▶ [EXERCISE]:
In the entries below, which lines run from the one containing "Reconstruct this image" to the one containing "PI = math.pi"? Copy exactly those lines, ends included, and no others.
─── EXTRACTED MATERIAL
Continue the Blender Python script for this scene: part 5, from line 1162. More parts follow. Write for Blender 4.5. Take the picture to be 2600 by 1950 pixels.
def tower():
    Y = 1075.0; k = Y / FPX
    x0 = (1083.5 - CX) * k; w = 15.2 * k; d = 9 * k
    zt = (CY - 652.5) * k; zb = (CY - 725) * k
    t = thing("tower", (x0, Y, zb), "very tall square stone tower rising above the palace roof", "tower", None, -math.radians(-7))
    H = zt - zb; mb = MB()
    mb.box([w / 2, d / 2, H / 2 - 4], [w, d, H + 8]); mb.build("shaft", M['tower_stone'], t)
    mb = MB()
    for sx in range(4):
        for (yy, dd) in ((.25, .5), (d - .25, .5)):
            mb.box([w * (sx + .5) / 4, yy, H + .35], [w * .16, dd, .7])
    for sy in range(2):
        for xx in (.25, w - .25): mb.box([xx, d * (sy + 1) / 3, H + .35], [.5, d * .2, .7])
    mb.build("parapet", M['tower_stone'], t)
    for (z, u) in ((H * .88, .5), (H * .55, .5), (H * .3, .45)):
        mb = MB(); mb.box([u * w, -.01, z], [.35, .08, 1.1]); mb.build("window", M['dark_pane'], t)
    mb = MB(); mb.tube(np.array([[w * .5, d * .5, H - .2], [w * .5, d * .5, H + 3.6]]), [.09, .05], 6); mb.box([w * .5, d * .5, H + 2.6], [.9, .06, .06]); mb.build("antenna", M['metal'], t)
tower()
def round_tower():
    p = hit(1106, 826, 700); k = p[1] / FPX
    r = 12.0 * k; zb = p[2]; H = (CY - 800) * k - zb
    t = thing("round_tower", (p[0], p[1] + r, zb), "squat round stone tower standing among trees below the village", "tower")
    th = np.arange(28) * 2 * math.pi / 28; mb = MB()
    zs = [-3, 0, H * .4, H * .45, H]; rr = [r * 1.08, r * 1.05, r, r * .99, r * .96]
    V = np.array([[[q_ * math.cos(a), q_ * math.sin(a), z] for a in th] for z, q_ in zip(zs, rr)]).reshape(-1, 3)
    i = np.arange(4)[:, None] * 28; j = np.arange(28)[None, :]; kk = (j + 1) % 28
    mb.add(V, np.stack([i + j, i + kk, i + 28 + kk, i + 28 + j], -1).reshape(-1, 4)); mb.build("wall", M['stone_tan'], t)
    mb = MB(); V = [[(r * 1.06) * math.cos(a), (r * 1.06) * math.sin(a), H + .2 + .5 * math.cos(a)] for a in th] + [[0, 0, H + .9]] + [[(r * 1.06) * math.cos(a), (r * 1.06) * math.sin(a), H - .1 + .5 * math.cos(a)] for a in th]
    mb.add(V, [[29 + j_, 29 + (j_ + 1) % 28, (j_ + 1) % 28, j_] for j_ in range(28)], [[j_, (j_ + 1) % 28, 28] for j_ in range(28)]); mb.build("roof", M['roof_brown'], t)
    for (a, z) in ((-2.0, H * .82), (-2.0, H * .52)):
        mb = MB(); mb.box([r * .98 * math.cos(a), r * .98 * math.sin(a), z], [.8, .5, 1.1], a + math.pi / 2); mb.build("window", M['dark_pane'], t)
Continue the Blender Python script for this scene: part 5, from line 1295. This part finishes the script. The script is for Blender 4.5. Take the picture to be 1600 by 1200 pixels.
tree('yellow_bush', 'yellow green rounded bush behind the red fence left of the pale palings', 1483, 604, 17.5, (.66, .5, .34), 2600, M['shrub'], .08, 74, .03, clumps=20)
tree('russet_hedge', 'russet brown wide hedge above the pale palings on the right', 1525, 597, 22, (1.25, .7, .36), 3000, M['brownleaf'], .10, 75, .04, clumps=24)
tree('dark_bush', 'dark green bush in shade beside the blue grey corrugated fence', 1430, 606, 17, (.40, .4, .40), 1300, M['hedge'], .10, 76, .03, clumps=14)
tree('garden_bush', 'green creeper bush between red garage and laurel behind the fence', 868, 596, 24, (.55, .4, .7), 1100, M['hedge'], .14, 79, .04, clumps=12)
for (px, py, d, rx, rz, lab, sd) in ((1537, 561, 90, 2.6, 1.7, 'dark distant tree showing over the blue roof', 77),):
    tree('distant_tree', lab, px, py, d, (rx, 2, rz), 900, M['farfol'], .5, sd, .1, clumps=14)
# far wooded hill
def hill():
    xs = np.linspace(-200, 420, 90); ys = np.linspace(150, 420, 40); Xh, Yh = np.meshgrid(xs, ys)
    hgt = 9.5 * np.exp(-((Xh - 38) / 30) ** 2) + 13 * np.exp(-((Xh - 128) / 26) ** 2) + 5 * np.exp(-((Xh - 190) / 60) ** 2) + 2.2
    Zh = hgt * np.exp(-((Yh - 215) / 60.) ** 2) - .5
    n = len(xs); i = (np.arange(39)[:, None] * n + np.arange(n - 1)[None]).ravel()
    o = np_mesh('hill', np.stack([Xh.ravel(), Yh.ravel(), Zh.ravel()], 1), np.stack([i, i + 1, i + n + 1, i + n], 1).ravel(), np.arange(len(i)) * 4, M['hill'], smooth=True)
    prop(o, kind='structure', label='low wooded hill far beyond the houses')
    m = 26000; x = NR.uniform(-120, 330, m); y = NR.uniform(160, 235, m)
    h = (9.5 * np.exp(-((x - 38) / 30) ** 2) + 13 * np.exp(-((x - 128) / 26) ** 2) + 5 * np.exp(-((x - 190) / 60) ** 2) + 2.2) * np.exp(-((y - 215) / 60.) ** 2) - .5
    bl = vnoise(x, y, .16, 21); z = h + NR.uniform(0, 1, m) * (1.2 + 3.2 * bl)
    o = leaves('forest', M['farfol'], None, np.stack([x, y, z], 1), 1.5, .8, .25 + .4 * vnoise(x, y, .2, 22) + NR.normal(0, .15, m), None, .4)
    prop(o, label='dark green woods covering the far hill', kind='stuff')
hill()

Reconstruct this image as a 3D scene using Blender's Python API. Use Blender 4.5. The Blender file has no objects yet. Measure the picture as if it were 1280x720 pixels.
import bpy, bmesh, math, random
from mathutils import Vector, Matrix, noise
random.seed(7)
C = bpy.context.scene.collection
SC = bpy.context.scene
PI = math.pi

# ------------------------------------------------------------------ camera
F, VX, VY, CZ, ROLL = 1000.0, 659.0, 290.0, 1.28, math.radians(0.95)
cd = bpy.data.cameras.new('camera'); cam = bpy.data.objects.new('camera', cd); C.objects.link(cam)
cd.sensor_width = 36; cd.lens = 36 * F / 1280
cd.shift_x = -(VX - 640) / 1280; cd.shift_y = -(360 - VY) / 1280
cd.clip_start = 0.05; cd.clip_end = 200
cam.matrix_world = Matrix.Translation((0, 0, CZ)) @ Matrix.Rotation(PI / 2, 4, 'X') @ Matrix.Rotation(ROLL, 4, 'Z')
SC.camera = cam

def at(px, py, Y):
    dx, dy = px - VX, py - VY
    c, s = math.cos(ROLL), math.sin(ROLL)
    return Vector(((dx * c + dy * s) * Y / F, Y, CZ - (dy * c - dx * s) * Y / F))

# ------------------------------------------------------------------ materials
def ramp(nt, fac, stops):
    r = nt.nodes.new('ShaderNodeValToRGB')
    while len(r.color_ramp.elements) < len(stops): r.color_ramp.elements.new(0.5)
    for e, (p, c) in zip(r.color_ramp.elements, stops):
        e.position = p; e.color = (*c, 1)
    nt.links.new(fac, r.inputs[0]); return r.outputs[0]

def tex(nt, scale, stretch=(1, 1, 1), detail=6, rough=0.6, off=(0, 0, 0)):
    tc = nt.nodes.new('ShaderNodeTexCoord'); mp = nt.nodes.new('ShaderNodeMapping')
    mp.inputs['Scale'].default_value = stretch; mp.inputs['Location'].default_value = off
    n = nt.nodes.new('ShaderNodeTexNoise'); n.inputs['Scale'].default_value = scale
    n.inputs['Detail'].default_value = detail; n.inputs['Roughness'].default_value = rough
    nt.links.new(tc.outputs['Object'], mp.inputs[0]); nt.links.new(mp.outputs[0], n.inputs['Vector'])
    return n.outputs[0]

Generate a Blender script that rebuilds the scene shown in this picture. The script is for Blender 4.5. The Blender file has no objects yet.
──────
▶ [CORRECT OUTPUT]:
Reconstruct this image as a 3D scene using Blender's Python API. Use Blender 4.5. The Blender file has no objects yet. Measure the picture as if it were 1280x720 pixels.
import bpy, bmesh, math, random
from mathutils import Vector, Matrix, noise
random.seed(7)
C = bpy.context.scene.collection
SC = bpy.context.scene
PI = math.pi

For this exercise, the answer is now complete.